Write out the records below word for word, please.

--- Listed entries ---
***

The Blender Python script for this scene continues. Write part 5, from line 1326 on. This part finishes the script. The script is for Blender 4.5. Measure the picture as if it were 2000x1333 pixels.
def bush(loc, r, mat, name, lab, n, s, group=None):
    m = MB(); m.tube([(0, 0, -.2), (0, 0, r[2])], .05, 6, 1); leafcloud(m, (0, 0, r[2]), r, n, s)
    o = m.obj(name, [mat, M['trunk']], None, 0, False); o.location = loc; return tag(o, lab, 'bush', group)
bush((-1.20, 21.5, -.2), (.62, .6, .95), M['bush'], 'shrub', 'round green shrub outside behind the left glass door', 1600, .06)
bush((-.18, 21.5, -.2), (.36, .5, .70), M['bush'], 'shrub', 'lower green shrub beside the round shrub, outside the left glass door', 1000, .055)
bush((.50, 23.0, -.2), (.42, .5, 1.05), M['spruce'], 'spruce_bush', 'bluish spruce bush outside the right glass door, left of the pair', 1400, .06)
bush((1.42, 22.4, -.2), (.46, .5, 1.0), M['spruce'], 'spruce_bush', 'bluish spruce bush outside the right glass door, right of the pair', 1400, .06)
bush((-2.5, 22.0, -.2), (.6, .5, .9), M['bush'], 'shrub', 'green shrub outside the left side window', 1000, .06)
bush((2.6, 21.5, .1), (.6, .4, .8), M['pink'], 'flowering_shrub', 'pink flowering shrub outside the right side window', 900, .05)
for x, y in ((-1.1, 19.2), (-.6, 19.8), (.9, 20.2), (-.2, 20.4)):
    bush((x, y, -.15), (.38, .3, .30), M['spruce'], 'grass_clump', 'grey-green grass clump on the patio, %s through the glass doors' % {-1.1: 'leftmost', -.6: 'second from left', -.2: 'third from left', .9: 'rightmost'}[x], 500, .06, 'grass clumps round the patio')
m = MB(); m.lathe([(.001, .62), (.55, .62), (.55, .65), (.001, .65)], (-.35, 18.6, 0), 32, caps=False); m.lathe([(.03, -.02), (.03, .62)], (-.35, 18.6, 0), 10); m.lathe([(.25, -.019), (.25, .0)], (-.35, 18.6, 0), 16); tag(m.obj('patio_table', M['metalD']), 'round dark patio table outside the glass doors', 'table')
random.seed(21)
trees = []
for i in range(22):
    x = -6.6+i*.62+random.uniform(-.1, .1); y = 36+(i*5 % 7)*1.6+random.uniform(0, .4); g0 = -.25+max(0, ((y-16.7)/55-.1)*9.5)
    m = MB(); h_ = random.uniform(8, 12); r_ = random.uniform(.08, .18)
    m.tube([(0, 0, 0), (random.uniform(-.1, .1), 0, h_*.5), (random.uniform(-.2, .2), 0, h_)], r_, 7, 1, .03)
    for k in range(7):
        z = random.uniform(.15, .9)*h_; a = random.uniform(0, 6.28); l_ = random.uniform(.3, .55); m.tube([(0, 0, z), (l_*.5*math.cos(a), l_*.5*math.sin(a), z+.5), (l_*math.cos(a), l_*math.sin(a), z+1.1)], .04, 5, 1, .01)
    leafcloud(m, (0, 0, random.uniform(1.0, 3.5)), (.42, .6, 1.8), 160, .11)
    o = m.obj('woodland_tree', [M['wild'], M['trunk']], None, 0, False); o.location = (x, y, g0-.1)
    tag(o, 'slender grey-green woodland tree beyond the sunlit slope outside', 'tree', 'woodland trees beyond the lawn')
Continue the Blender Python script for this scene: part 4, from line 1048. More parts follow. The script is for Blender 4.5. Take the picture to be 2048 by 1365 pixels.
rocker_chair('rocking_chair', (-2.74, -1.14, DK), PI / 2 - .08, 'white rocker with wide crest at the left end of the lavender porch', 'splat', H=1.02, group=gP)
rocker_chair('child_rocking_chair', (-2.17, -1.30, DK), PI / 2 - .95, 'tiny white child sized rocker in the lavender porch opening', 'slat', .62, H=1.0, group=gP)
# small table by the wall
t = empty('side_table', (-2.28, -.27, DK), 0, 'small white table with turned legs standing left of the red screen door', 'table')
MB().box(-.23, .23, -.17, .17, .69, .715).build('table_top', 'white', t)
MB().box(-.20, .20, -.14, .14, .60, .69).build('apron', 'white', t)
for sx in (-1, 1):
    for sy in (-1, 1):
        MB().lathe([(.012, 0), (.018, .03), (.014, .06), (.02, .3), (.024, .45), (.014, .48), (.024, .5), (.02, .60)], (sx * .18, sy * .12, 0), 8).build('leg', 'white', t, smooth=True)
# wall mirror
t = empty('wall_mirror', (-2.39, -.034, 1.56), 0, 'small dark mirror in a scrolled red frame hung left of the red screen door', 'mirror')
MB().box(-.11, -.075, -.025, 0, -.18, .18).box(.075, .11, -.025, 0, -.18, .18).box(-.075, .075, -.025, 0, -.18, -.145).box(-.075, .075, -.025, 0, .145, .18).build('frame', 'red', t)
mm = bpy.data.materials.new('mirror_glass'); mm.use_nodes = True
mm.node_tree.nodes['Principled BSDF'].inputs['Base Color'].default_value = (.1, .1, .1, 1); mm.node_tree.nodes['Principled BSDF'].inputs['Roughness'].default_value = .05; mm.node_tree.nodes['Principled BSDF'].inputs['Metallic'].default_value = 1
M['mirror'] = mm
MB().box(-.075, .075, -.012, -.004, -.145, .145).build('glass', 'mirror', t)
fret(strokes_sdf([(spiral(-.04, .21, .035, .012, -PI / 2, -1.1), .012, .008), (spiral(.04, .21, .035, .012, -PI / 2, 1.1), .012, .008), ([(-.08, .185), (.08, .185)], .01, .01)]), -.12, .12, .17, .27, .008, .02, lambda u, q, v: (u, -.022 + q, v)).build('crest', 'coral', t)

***

--- Written answer ---
The Blender Python script for this scene continues. Write part 5, from line 1326 on. This part finishes the script. The script is for Blender 4.5. Measure the picture as if it were 2000x1333 pixels.
def bush(loc, r, mat, name, lab, n, s, group=None):
    m = MB(); m.tube([(0, 0, -.2), (0, 0, r[2])], .05, 6, 1); leafcloud(m, (0, 0, r[2]), r, n, s)
    o = m.obj(name, [mat, M['trunk']], None, 0, False); o.location = loc; return tag(o, lab, 'bush', group)
bush((-1.20, 21.5, -.2), (.62, .6, .95), M['bush'], 'shrub', 'round green shrub outside behind the left glass door', 1600, .06)
bush((-.18, 21.5, -.2), (.36, .5, .70), M['bush'], 'shrub', 'lower green shrub beside the round shrub, outside the left glass door', 1000, .055)
bush((.50, 23.0, -.2), (.42, .5, 1.05), M['spruce'], 'spruce_bush', 'bluish spruce bush outside the right glass door, left of the pair', 1400, .06)
bush((1.42, 22.4, -.2), (.46, .5, 1.0), M['spruce'], 'spruce_bush', 'bluish spruce bush outside the right glass door, right of the pair', 1400, .06)
bush((-2.5, 22.0, -.2), (.6, .5, .9), M['bush'], 'shrub', 'green shrub outside the left side window', 1000, .06)
bush((2.6, 21.5, .1), (.6, .4, .8), M['pink'], 'flowering_shrub', 'pink flowering shrub outside the right side window', 900, .05)
for x, y in ((-1.1, 19.2), (-.6, 19.8), (.9, 20.2), (-.2, 20.4)):
    bush((x, y, -.15), (.38, .3, .30), M['spruce'], 'grass_clump', 'grey-green grass clump on the patio, %s through the glass doors' % {-1.1: 'leftmost', -.6: 'second from left', -.2: 'third from left', .9: 'rightmost'}[x], 500, .06, 'grass clumps round the patio')
m = MB(); m.lathe([(.001, .62), (.55, .62), (.55, .65), (.001, .65)], (-.35, 18.6, 0), 32, caps=False); m.lathe([(.03, -.02), (.03, .62)], (-.35, 18.6, 0), 10); m.lathe([(.25, -.019), (.25, .0)], (-.35, 18.6, 0), 16); tag(m.obj('patio_table', M['metalD']), 'round dark patio table outside the glass doors', 'table')
random.seed(21)
trees = []
for i in range(22):
    x = -6.6+i*.62+random.uniform(-.1, .1); y = 36+(i*5 % 7)*1.6+random.uniform(0, .4); g0 = -.25+max(0, ((y-16.7)/55-.1)*9.5)
    m = MB(); h_ = random.uniform(8, 12); r_ = random.uniform(.08, .18)
    m.tube([(0, 0, 0), (random.uniform(-.1, .1), 0, h_*.5), (random.uniform(-.2, .2), 0, h_)], r_, 7, 1, .03)
    for k in range(7):
        z = random.uniform(.15, .9)*h_; a = random.uniform(0, 6.28); l_ = random.uniform(.3, .55); m.tube([(0, 0, z), (l_*.5*math.cos(a), l_*.5*math.sin(a), z+.5), (l_*math.cos(a), l_*math.sin(a), z+1.1)], .04, 5, 1, .01)
    leafcloud(m, (0, 0, random.uniform(1.0, 3.5)), (.42, .6, 1.8), 160, .11)
    o = m.obj('woodland_tree', [M['wild'], M['trunk']], None, 0, False); o.location = (x, y, g0-.1)
    tag(o, 'slender grey-green woodland tree beyond the sunlit slope outside', 'tree', 'woodland trees beyond the lawn')
Continue the Blender Python script for this scene: part 4, from line 1048. More parts follow. The script is for Blender 4.5. Take the picture to be 2048 by 1365 pixels.
rocker_chair('rocking_chair', (-2.74, -1.14, DK), PI / 2 - .08, 'white rocker with wide crest at the left end of the lavender porch', 'splat', H=1.02, group=gP)
rocker_chair('child_rocking_chair', (-2.17, -1.30, DK), PI / 2 - .95, 'tiny white child sized rocker in the lavender porch opening', 'slat', .62, H=1.0, group=gP)
# small table by the wall
t = empty('side_table', (-2.28, -.27, DK), 0, 'small white table with turned legs standing left of the red screen door', 'table')
MB().box(-.23, .23, -.17, .17, .69, .715).build('table_top', 'white', t)
MB().box(-.20, .20, -.14, .14, .60, .69).build('apron', 'white', t)
for sx in (-1, 1):
    for sy in (-1, 1):
        MB().lathe([(.012, 0), (.018, .03), (.014, .06), (.02, .3), (.024, .45), (.014, .48), (.024, .5), (.02, .60)], (sx * .18, sy * .12, 0), 8).build('leg', 'white', t, smooth=True)
# wall mirror
t = empty('wall_mirror', (-2.39, -.034, 1.56), 0, 'small dark mirror in a scrolled red frame hung left of the red screen door', 'mirror')
MB().box(-.11, -.075, -.025, 0, -.18, .18).box(.075, .11, -.025, 0, -.18, .18).box(-.075, .075, -.025, 0, -.18, -.145).box(-.075, .075, -.025, 0, .145, .18).build('frame', 'red', t)
mm = bpy.data.materials.new('mirror_glass'); mm.use_nodes = True
mm.node_tree.nodes['Principled BSDF'].inputs['Base Color'].default_value = (.1, .1, .1, 1); mm.node_tree.nodes['Principled BSDF'].inputs['Roughness'].default_value = .05; mm.node_tree.nodes['Principled BSDF'].inputs['Metallic'].default_value = 1
M['mirror'] = mm
MB().box(-.075, .075, -.012, -.004, -.145, .145).build('glass', 'mirror', t)
fret(strokes_sdf([(spiral(-.04, .21, .035, .012, -PI / 2, -1.1), .012, .008), (spiral(.04, .21, .035, .012, -PI / 2, 1.1), .012, .008), ([(-.08, .185), (.08, .185)], .01, .01)]), -.12, .12, .17, .27, .008, .02, lambda u, q, v: (u, -.022 + q, v)).build('crest', 'coral', t)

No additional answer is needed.